In questo senso i segnali che arrivano dall’Iran, quel Paese degli Aytollah dove iniziò il fanatismo fondamentalista, sono molto incoraggianti: non è la protesta di quattro intellettuali laici, è la rivolta del popolo iraniano che divampa e si estende da Teheran a tutte le altre città.

E’ vero che nessun aiuto arriva loro da un Occidente pavido e privo di leader epocali. Oggi non c’è né un Reagan né un Wojtyla che furono magli potenti contro la dittatura comunista. Ma il comunismo crollò anzitutto grazie alla televisione che mostrava ai popoli dell’Est come si viveva in Occidente, al di là delle balle della propaganda di regime.
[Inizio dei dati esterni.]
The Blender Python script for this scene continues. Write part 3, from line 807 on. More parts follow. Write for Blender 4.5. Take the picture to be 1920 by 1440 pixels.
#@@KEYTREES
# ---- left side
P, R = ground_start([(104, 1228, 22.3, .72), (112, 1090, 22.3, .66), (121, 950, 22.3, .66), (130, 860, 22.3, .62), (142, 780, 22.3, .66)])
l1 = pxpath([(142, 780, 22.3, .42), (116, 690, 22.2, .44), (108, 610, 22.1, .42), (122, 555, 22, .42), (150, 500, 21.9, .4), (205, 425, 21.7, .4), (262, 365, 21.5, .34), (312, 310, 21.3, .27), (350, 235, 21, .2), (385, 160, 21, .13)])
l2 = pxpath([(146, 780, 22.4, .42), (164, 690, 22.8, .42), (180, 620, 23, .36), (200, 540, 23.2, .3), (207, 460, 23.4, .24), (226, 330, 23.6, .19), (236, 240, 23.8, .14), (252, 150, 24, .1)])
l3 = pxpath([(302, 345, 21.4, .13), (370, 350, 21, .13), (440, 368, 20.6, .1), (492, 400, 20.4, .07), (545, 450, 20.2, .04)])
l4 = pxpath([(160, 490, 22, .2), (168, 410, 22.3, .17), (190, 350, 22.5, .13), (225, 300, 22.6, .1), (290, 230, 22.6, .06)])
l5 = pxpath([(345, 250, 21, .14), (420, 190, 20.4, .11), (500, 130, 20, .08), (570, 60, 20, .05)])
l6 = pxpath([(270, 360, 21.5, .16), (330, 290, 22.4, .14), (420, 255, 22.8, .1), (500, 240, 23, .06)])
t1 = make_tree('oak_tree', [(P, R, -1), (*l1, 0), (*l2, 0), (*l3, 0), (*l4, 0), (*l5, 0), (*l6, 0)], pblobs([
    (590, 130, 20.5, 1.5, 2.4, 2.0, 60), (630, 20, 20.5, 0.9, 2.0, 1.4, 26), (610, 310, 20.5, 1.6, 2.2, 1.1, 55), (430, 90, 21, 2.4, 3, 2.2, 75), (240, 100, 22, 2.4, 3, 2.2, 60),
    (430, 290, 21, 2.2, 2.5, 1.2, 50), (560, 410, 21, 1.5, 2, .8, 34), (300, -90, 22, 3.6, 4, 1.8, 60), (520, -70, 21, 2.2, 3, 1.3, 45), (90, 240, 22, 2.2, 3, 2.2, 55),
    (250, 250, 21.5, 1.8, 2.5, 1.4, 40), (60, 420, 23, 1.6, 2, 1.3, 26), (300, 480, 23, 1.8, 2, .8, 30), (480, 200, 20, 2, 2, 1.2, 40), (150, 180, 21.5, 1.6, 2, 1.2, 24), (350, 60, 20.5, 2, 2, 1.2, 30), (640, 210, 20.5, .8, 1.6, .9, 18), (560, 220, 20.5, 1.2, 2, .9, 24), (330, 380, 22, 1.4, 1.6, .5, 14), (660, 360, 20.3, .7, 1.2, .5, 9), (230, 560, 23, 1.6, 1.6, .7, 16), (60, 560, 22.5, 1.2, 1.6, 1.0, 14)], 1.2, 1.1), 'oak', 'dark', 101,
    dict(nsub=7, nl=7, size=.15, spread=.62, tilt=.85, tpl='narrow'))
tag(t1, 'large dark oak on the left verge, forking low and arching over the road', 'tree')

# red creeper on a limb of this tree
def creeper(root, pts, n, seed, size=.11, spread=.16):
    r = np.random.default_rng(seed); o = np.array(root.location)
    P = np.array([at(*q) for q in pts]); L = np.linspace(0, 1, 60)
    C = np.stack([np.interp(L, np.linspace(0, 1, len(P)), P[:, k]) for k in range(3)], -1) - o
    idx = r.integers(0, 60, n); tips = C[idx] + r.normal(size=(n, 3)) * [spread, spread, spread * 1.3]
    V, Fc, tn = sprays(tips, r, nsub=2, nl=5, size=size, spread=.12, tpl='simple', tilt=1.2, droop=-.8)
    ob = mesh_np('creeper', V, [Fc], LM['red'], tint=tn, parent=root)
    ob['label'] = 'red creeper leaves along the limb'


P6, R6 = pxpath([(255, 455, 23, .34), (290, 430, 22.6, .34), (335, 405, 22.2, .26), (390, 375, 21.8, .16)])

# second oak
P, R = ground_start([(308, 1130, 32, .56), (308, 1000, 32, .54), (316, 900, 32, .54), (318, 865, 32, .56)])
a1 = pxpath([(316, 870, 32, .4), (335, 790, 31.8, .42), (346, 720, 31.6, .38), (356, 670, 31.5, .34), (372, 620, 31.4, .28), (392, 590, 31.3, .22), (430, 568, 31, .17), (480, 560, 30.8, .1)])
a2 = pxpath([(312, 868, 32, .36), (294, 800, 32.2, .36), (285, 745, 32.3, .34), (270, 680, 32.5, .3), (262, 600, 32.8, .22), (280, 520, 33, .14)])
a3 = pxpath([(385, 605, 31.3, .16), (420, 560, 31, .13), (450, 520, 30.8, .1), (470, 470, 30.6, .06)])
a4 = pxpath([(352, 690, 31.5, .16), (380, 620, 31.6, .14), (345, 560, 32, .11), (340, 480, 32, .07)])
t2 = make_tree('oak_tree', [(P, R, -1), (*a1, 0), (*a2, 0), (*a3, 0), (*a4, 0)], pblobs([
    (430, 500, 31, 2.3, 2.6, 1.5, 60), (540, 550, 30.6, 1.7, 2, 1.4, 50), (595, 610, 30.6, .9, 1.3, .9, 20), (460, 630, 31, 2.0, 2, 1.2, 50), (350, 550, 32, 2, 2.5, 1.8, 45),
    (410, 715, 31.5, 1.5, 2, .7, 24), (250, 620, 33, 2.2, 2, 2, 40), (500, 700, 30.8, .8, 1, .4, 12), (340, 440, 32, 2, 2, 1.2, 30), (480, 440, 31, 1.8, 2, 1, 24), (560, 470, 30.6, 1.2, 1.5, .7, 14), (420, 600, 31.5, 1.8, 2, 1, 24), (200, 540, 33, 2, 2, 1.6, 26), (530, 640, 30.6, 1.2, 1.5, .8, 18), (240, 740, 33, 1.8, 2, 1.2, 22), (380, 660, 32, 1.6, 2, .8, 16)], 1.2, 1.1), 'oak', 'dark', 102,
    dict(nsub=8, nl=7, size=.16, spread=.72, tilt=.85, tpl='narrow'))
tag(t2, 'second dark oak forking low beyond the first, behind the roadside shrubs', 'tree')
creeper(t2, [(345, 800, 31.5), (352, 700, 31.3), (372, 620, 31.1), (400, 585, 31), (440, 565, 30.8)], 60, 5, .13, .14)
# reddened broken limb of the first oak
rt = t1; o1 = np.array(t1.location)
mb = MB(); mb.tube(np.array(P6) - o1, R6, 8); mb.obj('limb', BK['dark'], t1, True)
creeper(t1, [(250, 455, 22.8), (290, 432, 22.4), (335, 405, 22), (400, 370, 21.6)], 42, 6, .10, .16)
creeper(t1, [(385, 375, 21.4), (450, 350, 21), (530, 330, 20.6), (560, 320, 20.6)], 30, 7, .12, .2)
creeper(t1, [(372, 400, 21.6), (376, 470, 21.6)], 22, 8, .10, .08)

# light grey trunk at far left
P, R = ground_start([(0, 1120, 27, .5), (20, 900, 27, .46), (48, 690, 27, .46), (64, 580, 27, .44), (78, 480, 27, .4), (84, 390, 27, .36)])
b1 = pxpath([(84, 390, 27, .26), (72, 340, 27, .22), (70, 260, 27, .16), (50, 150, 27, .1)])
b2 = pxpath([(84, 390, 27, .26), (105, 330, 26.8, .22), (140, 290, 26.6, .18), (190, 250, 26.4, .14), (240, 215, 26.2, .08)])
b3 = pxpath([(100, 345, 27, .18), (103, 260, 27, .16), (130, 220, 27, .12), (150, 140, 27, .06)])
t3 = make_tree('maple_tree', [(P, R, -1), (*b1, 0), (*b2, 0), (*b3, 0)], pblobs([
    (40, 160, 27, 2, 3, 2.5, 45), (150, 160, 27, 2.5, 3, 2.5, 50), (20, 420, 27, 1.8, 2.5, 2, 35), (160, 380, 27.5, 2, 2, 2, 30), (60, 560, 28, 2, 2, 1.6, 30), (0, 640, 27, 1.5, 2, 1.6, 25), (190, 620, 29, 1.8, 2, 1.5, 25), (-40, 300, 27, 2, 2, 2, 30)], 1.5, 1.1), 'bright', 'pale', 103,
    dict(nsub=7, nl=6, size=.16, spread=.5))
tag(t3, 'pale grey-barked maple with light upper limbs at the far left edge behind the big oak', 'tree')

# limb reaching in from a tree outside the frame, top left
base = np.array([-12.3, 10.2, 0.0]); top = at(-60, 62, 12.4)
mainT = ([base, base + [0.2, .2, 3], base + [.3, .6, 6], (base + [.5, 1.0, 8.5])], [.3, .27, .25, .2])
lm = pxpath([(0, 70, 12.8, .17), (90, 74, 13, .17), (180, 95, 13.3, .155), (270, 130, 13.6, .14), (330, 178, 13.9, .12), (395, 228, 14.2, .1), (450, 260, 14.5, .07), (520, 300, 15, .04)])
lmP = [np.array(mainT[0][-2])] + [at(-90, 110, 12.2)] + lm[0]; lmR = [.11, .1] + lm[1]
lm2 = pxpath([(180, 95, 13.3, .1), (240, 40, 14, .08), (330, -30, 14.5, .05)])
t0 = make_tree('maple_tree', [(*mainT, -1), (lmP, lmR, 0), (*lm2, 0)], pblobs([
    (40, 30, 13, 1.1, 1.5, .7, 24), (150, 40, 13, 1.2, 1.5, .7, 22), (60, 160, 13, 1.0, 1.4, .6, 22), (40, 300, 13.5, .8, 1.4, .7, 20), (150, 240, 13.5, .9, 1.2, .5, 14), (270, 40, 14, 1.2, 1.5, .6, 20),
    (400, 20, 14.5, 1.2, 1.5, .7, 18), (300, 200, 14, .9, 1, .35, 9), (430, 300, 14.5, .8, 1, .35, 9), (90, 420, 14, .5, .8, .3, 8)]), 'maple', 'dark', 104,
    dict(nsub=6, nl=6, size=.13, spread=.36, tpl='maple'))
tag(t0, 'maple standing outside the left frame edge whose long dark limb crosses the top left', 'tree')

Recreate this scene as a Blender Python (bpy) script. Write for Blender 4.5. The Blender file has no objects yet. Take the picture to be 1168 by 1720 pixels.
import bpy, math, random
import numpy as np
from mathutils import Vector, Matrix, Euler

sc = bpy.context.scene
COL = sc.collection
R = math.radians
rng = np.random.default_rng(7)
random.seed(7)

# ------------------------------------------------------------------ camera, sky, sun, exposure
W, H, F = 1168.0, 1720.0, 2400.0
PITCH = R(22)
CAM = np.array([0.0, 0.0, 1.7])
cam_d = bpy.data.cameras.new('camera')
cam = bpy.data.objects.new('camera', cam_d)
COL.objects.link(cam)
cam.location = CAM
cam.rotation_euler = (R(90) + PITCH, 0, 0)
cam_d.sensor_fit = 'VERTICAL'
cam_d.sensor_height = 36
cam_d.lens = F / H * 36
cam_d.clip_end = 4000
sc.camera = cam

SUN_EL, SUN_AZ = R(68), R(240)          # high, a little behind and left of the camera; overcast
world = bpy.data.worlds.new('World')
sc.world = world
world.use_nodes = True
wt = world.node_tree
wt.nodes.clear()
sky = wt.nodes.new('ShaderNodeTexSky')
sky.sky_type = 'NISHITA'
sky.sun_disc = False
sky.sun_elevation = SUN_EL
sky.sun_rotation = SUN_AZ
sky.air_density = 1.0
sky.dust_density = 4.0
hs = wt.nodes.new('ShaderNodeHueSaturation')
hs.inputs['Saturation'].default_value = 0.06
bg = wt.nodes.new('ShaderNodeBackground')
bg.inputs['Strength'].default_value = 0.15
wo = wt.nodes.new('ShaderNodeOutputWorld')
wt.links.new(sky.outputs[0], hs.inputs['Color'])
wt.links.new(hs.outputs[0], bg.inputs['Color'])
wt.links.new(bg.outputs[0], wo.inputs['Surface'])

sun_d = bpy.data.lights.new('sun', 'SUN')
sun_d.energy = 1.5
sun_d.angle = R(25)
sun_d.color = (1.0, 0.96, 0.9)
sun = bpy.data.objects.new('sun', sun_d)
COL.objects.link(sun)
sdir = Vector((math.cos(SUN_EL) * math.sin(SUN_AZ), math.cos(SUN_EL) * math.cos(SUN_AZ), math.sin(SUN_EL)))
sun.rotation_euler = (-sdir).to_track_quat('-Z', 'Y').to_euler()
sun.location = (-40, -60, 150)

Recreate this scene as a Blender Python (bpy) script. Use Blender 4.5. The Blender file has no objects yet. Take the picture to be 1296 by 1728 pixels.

Ed ora contro il fondamentalismo islamico, oltre alla televisione, c’è uno strumento ulteriore, ancora meno controllabile dalle censure di regime, la Rete, che mostra alle donne e agli uomini mussulmani il paradiso terrestre delle libertà occidentali; diffondendo la convinzione che sia meglio per loro cogliere oggi l’uovo che vedono, invece che aspettare la gallina promessa per domani dagli Ayatollah (che quotidianamente di uova si ingozzano…).

Sarà, ripeto, un eccesso di ottimismo. Tuttavia resto convinto che nell’epoca della comunicazione globale, del villaggio universale, non possa resistere a gioco lungo nessuna dittatura, né politica né religiosa. Anche se, a gioco breve, dobbiamo difenderci dai Curcio e dai Feltrinelli dell’Islam.